“The master-servant concept envisaged in IPC should change”, Amit Shah all set to revamp the British era Indian Penal Code

Landmark moment in the criminal jurisprudence of India

Amit Shah, Indian Penal Code, IPC

PC: The Wire

In what can be described as a landmark moment in the criminal jurisprudence of India, Union Home Minister Amit Shah has said that the Bureau of Police Research and Development (BPR&D) should work towards amending various provisions of the IPC and Cr.P.C. after seeking suggestions from people across the country. As per The Hindu a senior government official said that rebooting the Indian Penal Code, 1860 was necessary because the Code introduced by the British is primarily in the spirit of “master and servant.”

The government official said “The idea behind the overhaul is that the master-servant concept envisaged in IPC should change. After it was framed, the IPC has never been amended in totality. Some additions and deletions have been made.”

With this, the Home Ministry is all set to herald a much awaited and much needed change in the criminal jurisprudence of the country. The fact remains that the IPC is replete with provisions which were enacted in the historical context of the interests of the British Raj, while some provisions are signs of the Victorian Morality which we need not carry in our statute books any longer. One of such provisions is in the form of Section 377 of the IPC that punished “carnal intercourse against the order of nature,” until very recently when it was partially decriminalised by the apex court. This provision really held no relevance in today’s time when a person’s liberty is protected by virtue of the Fundamental Rights of the citizens, particularly Articles 14 and 21 of the Constitution, and was imposed upon the country by the British Raj upon its Indian “subjects”.
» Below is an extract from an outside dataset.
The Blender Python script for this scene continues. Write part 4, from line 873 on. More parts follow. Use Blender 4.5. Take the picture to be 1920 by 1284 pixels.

Even at the time of its inception, it did not hold much relevance as it was a sign of Victorian Morals, having no connection with the Indian worldview of the subject matter of the provision. Section 497 is yet another provision in the Code drafted by Macaulay that lost its relevance and has been recently held unconstitutional. The provision punished only the male outsider in case of adultery, that is, only the male- and not the woman- who engaged in adultery, could be prosecuted under this provision, except where such man had “consented” or “connived” in the act of adultery. The essence behind the provision was that the husband exercised ownership over his wife in a proprietorial manner- an idea that cannot be reconciled with our modern jurisprudence.
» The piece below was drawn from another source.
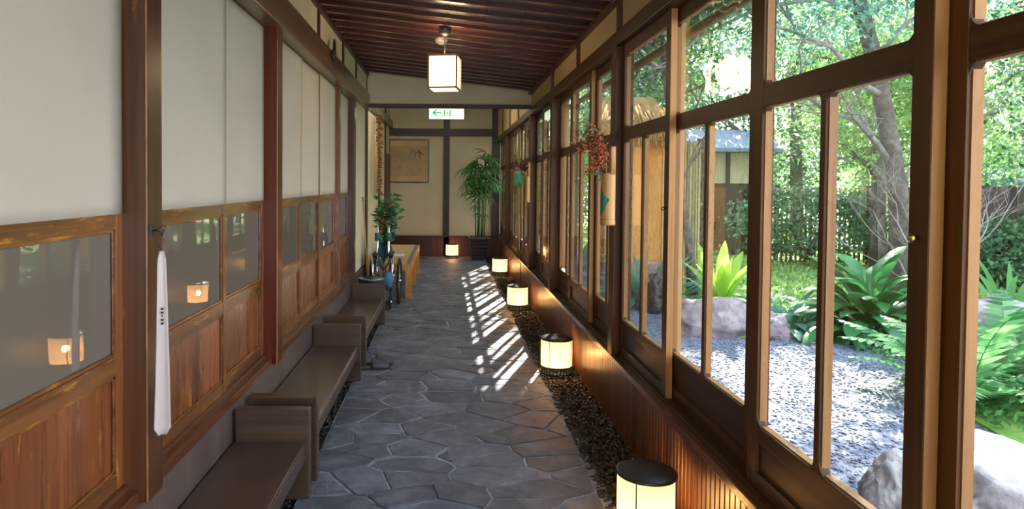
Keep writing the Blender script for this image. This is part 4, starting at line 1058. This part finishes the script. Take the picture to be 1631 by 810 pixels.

The above two provisions are merely illustrative and a number of enforceable penal provisions continue to exist that are signs of the British legacy and ought to be done away with. Take Section 295A, for example, a provision that was inserted in the Code in 1927 punishes blasphemy by making the act of insulting religious beliefs a punishable offence. Similarly, Section 153A punishes the act of promoting enmity between different groups on grounds of religion, race, place of birth, residence and language. Both the provisions are not in consonance of the wide scope of freedom of speech and expression guaranteed by the Constitution of India. What constitutes an “insult” or “promotes enmity” is rather subjective. The Code does not attempt laying down an objective test in order to clarify what actually constitutes promotion of enmity or insulting religious beliefs. The provisions, therefore, have a huge scope for gross misuse. Take the example of former Hindu Mahasabha leader, Kamlesh Tiwari, who was recently murdered. In 2015, an FIR had been lodged under these provisions against him after his remarks about Prophet Muhammad were taken as insulting. These provisions are merely illustrative of the absurdities in the IPC in its current shape.
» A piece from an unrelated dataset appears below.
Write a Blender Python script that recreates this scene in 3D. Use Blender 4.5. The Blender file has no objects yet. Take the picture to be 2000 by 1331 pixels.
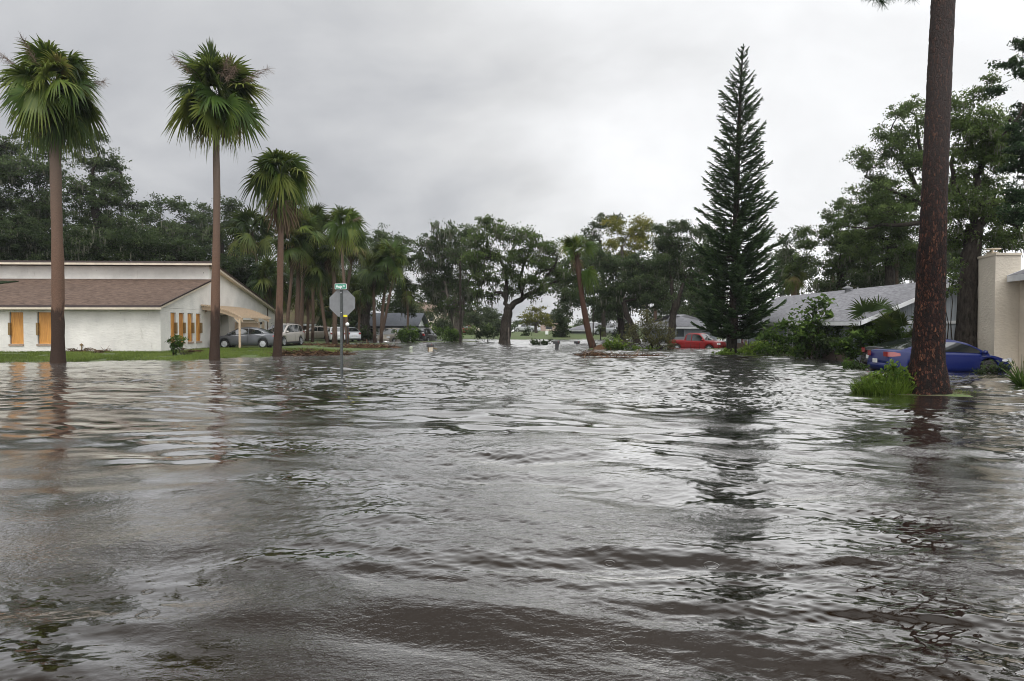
import bpy, math, random
import numpy as np
from mathutils import Vector, Matrix

SC = bpy.context.scene
COL = SC.collection
F = 1333.0            # focal length in pixels of the 2000 px wide photograph
H = 1.85              # eye height above the flood water
TH = math.atan(30.5 / F)
cT, sT = math.cos(TH), math.sin(TH)

# ------------------------------------------------------------------ camera
cd = bpy.data.cameras.new('camera')
cam = bpy.data.objects.new('camera', cd)
COL.objects.link(cam)
cam.location = (0, 0, H)
cam.rotation_euler = (math.pi / 2 - TH, 0, 0)
cd.lens = 24.0
cd.sensor_width = 36.0
cd.clip_start = 0.1
cd.clip_end = 3000
SC.camera = cam

# ------------------------------------------------------------------ sky + sun
SUN_EL, SUN_AZ = math.radians(52), math.radians(205)   # behind and left of the camera, veiled by cloud
w = bpy.data.worlds.new('World')
SC.world = w
w.use_nodes = True
nt = w.node_tree
for n in list(nt.nodes):
    nt.nodes.remove(n)
def N(t, **k):
    n = nt.nodes.new(t)
    for a, b in k.items():
        setattr(n, a, b)
    return n
def L(a, b):
    nt.links.new(a, b)
def M(op, a, b=None, c=None, clamp=False):
    n = N('ShaderNodeMath', operation=op)
    n.use_clamp = clamp
    for i, v in enumerate((a, b, c)):
        if v is None:
            continue
        if isinstance(v, (int, float)):
            n.inputs[i].default_value = v
        else:
            L(v, n.inputs[i])
    return n.outputs[0]
out = N('ShaderNodeOutputWorld')
bg = N('ShaderNodeBackground')
sky = N('ShaderNodeTexSky', sky_type='NISHITA')
sky.sun_disc = False
sky.sun_elevation = SUN_EL
sky.sun_rotation = SUN_AZ
sky.dust_density = 4
bgs = N('ShaderNodeBackground')
L(sky.outputs[0], bgs.inputs[0])
bgs.inputs[1].default_value = 0.05
tc = N('ShaderNodeTexCoord')
sep = N('ShaderNodeSeparateXYZ')
L(tc.outputs['Generated'], sep.inputs[0])
X, Y, Z = sep.outputs
# clouds: project the direction on a flat layer so they foreshorten towards the horizon
den = M('ADD', M('MAXIMUM', Z, 0.0), 0.36)
cmb = N('ShaderNodeCombineXYZ')
L(M('DIVIDE', X, den), cmb.inputs[0])
L(M('DIVIDE', Y, den), cmb.inputs[1])
no = N('ShaderNodeTexNoise')
no.inputs['Scale'].default_value = 1.25
no.inputs['Detail'].default_value = 6
no.inputs['Roughness'].default_value = 0.52
no.inputs['Distortion'].default_value = 0.35
mp = N('ShaderNodeMapping')
mp.inputs['Location'].default_value = (0.4, 9.1, 3.3)
L(cmb.outputs[0], mp.inputs[0])
L(mp.outputs[0], no.inputs['Vector'])
no2 = N('ShaderNodeTexNoise')
no2.inputs['Scale'].default_value = 0.5
no2.inputs['Detail'].default_value = 3
L(mp.outputs[0], no2.inputs['Vector'])
cl = M('ADD', M('MULTIPLY', M('SUBTRACT', no.outputs[0], 0.5), 1.05), M('MULTIPLY', M('SUBTRACT', no2.outputs[0], 0.5), 0.85))
# the cloud deck is thicker to the left, thinner to the right
side = M('MULTIPLY', X, 0.44)
zen = M('MULTIPLY', M('MULTIPLY', M('POWER', M('MAXIMUM', M('SUBTRACT', Z, 0.36), 0.0), 1.15), 1.6), M('ADD', M('MULTIPLY', X, 0.9), 1.0))
back = M('MULTIPLY', M('MAXIMUM', M('MULTIPLY', Y, -1.0), 0.0), 1.2)  # unseen sky overhead and behind the camera, brightened to light the walls
val = M('MAXIMUM', M('ADD', M('ADD', M('ADD', cl, side), M('ADD', zen, back)), 0.87), 0.15)
rgb = N('ShaderNodeMix', data_type='RGBA')
rgb.inputs[6].default_value = (0.86, 0.90, 1.0, 1)
rgb.inputs[7].default_value = (0.975, 0.985, 1.0, 1)
L(M('MULTIPLY', M('SUBTRACT', val, 0.30), 2.2, clamp=True), rgb.inputs[0])
bgc = N('ShaderNodeBackground')
L(rgb.outputs[2], bgc.inputs[0])
L(val, bgc.inputs[1])
mx = N('ShaderNodeMixShader')
mx.inputs[0].default_value = 0.96       # solid cloud deck over the clear sky
L(bgs.outputs[0], mx.inputs[1])
L(bgc.outputs[0], mx.inputs[2])
L(mx.outputs[0], out.inputs[0])

sl = bpy.data.lights.new('sun', 'SUN')
sl.energy = 1.4
sl.angle = math.radians(20)
sl.color = (1.0, 0.965, 0.92)
so = bpy.data.objects.new('sun', sl)
COL.objects.link(so)
sd = Vector((math.sin(SUN_AZ) * math.cos(SUN_EL), math.cos(SUN_AZ) * math.cos(SUN_EL), math.sin(SUN_EL)))
so.rotation_euler = sd.to_track_quat('Z', 'Y').to_euler()

SC.view_settings.view_transform = 'Standard'
SC.view_settings.look = 'None'
SC.view_settings.exposure = 0.0
SC.view_settings.gamma = 1.0
SC.render.engine = 'CYCLES'
SC.cycles.max_bounces = 6
SC.cycles.transparent_max_bounces = 6
SC.cycles.use_denoising = True
SC.cycles.filter_width = 1.0
SC.cycles.sample_clamp_indirect = 4.0
SC.cycles.caustics_reflective = False
SC.cycles.caustics_refractive = False

# ------------------------------------------------------------------ helpers
def ray(px, py):
    dx, dy = (px - 1000) / F, (665.5 - py) / F
    return np.array([dx, cT + dy * sT, -sT + dy * cT])
def P(px, py, Y):
    r = ray(px, py)
    t = Y / r[1]
    return np.array([r[0] * t, Y, H + r[2] * t])
def G(px, py, z=0.0):
    r = ray(px, py)
    t = (z - H) / r[2]
    return np.array([r[0] * t, r[1] * t, z])
def S(Y):            # metres per photo pixel at depth Y
    return Y / F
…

Criminal defamation laws have also come under the scanner on the ground that were introduced to protect the interests of the British Raj. Rajya Sabha MP had even pleaded before the top court to dilute the law to make defamation only a civil offence as was the trend world over. This is yet another glaring example of how retaining the British era Code without a substantial alteration has led to an outright absurdity.

The provisions of the IPC were enacted keeping in view the interests of the British Raj at that time in mind. Therefore, mere judicial interventions and legislative interventions, in the form of amendments cannot really serve the purpose of reconciling it with today’s context. In order to make the Penal Code relevant, there is a strict need to revamp the Code as is being suggested by the Home Ministry.

The issue with the IPC has not just been the colonial hangover associated with it. The issue is further aggravated by the lack of its efficacy as it has remained largely unchanged since 1860 when it was introduced. The fact remains that the legislature has resorted to Local and Special laws in order to combat emerging categories of crimes such as terrorism, drug offences, cyber crimes, etc. The IPC is the Penal Code of the country and like any other “Code”, it should be a complete law and exhaustive in itself. Enactment of other laws dealing with special categories of offences and an incomplete Penal Code serves no real purpose. The Ministry of Home Affairs led by Amit Shah has therefore finally taken a step in the right direction.